Given instruction: Copy every line of the listing that holds the string "this".

* * * * * * * * *

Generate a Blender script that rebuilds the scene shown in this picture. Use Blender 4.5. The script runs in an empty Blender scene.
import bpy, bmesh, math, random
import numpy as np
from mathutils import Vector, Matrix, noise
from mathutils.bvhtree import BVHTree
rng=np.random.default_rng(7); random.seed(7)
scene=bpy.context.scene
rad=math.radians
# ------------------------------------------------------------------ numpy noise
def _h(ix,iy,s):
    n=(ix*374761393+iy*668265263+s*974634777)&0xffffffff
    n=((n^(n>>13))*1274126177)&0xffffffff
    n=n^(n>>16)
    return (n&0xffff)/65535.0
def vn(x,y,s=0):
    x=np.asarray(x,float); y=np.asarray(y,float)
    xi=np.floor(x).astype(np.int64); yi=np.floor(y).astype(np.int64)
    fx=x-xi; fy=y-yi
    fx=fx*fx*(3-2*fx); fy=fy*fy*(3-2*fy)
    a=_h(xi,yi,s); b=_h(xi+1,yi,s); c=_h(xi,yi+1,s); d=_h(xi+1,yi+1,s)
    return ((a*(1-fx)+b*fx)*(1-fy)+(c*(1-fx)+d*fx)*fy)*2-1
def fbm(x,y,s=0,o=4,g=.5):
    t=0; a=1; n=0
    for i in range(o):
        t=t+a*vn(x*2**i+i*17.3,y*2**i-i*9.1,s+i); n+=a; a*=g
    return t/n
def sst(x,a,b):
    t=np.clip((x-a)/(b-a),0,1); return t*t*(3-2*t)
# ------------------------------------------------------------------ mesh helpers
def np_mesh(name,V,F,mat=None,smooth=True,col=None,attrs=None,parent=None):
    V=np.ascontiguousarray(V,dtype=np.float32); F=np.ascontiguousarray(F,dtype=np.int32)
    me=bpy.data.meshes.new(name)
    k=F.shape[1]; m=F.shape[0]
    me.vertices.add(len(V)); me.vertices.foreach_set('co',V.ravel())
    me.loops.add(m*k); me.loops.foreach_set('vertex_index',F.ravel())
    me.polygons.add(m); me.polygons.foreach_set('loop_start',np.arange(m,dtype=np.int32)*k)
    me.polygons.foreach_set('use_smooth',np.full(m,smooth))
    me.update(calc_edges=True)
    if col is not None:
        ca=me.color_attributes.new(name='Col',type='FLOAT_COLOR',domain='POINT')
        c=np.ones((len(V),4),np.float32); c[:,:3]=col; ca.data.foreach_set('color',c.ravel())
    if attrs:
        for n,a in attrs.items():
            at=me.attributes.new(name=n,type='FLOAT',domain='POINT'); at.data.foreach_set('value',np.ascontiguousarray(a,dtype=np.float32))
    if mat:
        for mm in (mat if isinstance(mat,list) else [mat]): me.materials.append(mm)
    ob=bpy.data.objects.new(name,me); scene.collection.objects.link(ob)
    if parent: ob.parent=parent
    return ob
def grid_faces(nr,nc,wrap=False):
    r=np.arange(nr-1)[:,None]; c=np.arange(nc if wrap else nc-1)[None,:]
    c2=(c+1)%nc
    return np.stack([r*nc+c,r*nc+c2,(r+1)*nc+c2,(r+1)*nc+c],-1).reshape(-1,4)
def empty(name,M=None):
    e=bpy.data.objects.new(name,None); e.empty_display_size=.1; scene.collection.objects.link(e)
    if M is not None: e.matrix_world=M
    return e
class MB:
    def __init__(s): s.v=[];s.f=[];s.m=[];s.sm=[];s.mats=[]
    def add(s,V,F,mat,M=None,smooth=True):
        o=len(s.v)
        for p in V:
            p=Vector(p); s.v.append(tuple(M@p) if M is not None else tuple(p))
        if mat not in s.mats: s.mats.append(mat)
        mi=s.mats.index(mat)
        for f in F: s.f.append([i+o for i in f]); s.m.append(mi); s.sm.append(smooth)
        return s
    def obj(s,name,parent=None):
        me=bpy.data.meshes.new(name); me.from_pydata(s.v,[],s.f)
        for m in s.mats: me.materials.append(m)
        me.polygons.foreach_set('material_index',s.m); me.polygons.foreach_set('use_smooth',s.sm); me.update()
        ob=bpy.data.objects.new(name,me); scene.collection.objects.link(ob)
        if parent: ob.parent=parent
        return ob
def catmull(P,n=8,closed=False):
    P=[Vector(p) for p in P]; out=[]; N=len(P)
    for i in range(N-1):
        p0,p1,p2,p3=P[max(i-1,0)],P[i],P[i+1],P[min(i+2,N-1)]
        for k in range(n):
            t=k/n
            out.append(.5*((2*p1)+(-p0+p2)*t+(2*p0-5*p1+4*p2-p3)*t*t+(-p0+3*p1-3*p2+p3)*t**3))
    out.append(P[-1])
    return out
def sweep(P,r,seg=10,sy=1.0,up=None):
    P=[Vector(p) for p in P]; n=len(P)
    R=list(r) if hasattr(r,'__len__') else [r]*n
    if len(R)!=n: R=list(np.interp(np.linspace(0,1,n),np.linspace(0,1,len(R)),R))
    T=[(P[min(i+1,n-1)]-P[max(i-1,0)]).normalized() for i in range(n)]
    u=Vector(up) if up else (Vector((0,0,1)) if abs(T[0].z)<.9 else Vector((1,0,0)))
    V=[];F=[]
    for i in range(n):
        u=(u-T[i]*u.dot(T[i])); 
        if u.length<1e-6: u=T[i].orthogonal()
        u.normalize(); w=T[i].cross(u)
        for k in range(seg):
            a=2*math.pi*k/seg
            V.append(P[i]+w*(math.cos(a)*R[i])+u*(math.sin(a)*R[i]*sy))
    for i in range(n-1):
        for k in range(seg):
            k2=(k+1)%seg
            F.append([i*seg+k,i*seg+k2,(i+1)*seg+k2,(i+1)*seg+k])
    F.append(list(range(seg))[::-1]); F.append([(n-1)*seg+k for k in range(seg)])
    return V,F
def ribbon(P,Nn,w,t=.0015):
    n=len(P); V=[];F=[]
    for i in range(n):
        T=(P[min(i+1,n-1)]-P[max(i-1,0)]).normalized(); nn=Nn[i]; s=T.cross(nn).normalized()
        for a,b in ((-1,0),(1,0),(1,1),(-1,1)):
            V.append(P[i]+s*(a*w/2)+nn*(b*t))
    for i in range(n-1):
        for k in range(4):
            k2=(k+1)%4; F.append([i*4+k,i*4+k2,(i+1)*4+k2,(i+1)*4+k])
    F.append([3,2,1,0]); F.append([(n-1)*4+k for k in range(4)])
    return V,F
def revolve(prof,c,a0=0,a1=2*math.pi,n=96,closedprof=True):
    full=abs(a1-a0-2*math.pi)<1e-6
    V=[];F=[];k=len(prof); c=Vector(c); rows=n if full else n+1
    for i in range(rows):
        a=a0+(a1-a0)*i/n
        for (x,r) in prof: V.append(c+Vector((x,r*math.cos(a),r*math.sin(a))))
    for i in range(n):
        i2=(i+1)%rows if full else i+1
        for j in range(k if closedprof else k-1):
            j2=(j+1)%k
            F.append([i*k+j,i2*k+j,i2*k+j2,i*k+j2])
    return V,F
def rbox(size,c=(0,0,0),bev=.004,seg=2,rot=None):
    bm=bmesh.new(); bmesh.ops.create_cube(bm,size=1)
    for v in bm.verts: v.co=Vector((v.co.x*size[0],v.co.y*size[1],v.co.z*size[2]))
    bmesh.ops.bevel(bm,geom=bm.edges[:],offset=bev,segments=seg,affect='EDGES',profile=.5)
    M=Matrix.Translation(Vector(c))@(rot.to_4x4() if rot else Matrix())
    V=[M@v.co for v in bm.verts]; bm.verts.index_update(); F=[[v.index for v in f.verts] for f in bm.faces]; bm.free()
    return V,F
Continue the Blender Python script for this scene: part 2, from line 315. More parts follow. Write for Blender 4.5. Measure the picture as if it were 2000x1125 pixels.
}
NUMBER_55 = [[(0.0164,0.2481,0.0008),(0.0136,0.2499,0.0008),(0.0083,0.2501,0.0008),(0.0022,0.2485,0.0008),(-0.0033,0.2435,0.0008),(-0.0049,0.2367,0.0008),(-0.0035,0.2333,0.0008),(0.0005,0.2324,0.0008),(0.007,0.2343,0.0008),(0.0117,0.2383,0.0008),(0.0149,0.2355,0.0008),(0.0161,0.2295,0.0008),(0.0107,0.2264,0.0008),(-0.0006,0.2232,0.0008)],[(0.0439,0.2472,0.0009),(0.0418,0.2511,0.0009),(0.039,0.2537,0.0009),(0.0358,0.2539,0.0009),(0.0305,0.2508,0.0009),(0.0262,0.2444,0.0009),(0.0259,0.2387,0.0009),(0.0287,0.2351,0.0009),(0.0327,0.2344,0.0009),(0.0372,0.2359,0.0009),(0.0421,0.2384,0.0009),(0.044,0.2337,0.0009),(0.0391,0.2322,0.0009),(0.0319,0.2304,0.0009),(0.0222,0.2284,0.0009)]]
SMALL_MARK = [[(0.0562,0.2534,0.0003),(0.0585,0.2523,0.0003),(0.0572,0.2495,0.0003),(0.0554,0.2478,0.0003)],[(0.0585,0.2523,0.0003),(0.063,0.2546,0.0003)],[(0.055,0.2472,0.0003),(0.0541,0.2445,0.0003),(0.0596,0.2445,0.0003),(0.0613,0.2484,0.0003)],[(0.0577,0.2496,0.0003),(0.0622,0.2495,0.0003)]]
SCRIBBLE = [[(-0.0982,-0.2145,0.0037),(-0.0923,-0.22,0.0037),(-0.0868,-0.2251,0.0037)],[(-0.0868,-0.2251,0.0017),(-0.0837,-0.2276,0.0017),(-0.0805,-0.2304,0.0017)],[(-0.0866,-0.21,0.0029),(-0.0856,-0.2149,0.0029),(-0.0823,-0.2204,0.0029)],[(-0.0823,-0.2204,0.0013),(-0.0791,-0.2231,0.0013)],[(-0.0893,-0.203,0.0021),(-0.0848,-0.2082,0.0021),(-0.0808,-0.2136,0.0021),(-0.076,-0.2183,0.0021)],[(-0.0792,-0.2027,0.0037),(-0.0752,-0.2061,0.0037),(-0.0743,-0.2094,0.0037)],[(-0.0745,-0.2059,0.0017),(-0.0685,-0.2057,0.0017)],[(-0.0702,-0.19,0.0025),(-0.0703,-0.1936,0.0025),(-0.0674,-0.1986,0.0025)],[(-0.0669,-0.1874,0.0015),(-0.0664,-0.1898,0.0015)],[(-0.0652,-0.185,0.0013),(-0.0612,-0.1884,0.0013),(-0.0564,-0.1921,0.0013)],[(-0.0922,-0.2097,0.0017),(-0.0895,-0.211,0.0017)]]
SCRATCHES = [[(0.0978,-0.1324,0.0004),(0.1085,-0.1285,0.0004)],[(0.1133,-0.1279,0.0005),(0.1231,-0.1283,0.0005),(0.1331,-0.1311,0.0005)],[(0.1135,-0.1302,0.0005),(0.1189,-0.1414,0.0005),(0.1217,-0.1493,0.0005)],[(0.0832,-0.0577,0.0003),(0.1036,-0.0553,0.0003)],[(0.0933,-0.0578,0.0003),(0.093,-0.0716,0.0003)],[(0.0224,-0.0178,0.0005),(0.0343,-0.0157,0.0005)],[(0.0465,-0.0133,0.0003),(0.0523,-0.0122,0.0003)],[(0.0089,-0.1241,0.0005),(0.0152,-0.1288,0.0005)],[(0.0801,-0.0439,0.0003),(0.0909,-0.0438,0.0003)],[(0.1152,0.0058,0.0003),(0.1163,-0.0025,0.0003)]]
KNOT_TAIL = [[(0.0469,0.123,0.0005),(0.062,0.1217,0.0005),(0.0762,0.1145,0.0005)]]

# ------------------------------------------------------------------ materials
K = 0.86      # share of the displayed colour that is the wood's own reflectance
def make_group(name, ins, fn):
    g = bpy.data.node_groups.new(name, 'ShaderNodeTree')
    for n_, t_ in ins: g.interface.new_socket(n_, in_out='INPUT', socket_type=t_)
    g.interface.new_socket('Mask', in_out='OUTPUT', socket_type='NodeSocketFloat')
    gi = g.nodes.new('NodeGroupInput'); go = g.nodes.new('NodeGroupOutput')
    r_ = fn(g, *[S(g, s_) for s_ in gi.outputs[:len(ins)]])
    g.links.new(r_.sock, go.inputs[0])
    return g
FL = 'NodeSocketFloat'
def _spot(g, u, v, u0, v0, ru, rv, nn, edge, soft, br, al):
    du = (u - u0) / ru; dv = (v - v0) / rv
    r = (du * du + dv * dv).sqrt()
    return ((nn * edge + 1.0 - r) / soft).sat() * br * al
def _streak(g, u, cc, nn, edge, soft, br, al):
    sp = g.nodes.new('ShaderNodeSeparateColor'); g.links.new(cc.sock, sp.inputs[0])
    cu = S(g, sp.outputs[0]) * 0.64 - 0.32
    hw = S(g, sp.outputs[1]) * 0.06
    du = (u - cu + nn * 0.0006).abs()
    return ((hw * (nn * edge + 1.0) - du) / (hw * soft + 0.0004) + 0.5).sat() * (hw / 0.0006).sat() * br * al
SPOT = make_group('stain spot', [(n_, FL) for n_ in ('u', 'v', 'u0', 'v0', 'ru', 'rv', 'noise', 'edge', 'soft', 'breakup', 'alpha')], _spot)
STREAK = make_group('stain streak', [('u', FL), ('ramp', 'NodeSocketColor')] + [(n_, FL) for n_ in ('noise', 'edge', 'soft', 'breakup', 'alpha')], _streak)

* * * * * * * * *

Correct output:
Generate a Blender script that rebuilds the scene shown in this picture. Use Blender 4.5. The script runs in an empty Blender scene.
Continue the Blender Python script for this scene: part 2, from line 315. More parts follow. Write for Blender 4.5. Measure the picture as if it were 2000x1125 pixels.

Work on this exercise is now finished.